The UK’s Competition and Markets Authority (CMA) has launched a probe into the merger between US satellite operator Viasat and Inmarsat.
It was last November when US-based Viasat first revealed its intent to acquire British satellite telecommunications company Inmarsat for $7.3 billion, in order to “create a leading global communications innovator with enhanced scale and scope to affordably, securely and reliably connect the world.”
The deal however is attracting regulatory scrutiny. In late July the European Commission signalled the deal would need its approval before it could be completed.

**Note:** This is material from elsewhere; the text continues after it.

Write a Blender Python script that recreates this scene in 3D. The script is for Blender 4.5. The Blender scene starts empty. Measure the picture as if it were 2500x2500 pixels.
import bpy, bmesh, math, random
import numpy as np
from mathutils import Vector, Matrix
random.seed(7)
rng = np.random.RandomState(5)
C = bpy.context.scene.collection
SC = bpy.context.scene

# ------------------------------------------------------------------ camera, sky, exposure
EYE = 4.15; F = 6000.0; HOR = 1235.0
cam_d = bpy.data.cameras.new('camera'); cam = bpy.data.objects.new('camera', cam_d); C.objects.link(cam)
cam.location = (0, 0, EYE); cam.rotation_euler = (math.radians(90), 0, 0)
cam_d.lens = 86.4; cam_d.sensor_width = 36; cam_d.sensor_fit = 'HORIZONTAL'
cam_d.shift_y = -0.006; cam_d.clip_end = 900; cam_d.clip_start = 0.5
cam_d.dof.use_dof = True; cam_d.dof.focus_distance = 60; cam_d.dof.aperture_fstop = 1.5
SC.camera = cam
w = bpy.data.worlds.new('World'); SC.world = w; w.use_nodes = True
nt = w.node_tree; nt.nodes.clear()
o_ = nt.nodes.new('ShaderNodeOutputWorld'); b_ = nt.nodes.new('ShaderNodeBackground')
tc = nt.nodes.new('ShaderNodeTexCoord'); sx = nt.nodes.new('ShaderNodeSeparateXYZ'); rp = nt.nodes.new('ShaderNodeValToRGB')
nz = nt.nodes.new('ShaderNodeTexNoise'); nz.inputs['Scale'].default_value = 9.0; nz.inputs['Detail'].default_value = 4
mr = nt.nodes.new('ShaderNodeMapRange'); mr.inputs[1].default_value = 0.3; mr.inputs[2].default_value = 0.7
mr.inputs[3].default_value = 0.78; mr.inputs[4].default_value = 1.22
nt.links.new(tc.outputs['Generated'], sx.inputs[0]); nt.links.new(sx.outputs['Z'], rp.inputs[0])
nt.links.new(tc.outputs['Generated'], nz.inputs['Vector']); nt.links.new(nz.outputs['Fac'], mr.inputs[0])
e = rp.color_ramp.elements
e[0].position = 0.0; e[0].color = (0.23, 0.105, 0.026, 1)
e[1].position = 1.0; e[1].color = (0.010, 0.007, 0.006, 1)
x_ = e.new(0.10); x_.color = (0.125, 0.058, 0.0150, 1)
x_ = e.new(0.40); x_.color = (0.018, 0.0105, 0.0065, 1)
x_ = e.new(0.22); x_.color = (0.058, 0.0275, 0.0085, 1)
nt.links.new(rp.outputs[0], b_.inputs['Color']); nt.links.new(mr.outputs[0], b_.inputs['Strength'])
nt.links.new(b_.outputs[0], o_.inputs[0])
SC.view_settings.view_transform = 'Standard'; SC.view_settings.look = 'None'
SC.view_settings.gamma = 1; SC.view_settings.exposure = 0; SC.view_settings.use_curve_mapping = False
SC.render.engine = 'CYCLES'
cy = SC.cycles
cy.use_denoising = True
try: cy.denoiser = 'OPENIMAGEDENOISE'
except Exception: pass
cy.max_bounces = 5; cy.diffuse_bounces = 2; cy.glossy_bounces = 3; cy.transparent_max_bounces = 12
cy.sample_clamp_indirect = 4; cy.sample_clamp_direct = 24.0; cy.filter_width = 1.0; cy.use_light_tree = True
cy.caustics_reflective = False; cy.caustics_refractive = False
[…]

The Commission said it had received requests from 13 countries, namely Belgium, Bulgaria, Cyprus, Denmark, Finland, France, Ireland, Italy, the Netherlands, Norway, Romania, Spain, and Sweden to assess the proposed acquisition.
Both Viasat (based in the US) and Inmarsat (based in the UK) operate their own satellite networks and provide two-way satellite communication globally to commercial customers and governments.
The Commission said it was investigating because the transaction might affect competition in a market for the supply of satellite in-flight connectivity services for commercial aviation in the European Economic Area.
The combined entity is expected to operate a fleet of 19 satellites that are currently in service. An additional 10 satellites are under construction and planned for launch within the next three years.
Then on Tuesday this week the UK’s CMA announced the launch of its merger inquiry, when it issued its notice to both parties.
Its investigation began on 10 August and the CMA said it would announce its decision whether to to refer the merger for a Phase 2 investigation on 5 October 2022.
Effectively both the CMA and European Commission will investigate whether the deal will decrease competition in the sector.
But the two firms are relatively small players competing against much larger rivals – some of which have access to significantly more resources.
SpaceX’s Starlink for example already has approximately 2,900 Starlink satellites in operation.
Meanwhile the UK’s OneWeb is in the process of merging with French satellite company Eutelsat, which is already a shareholder in the British firm.
The UK government (a OneWeb shareholder) has welcomed that development, but pointed out it would “retain the special share and its exclusive rights over OneWeb.”
There is also Amazon.com’s Project Kuiper, which plans to spend $10 billion to construct a network of more than 3,200 satellites in low Earth orbit.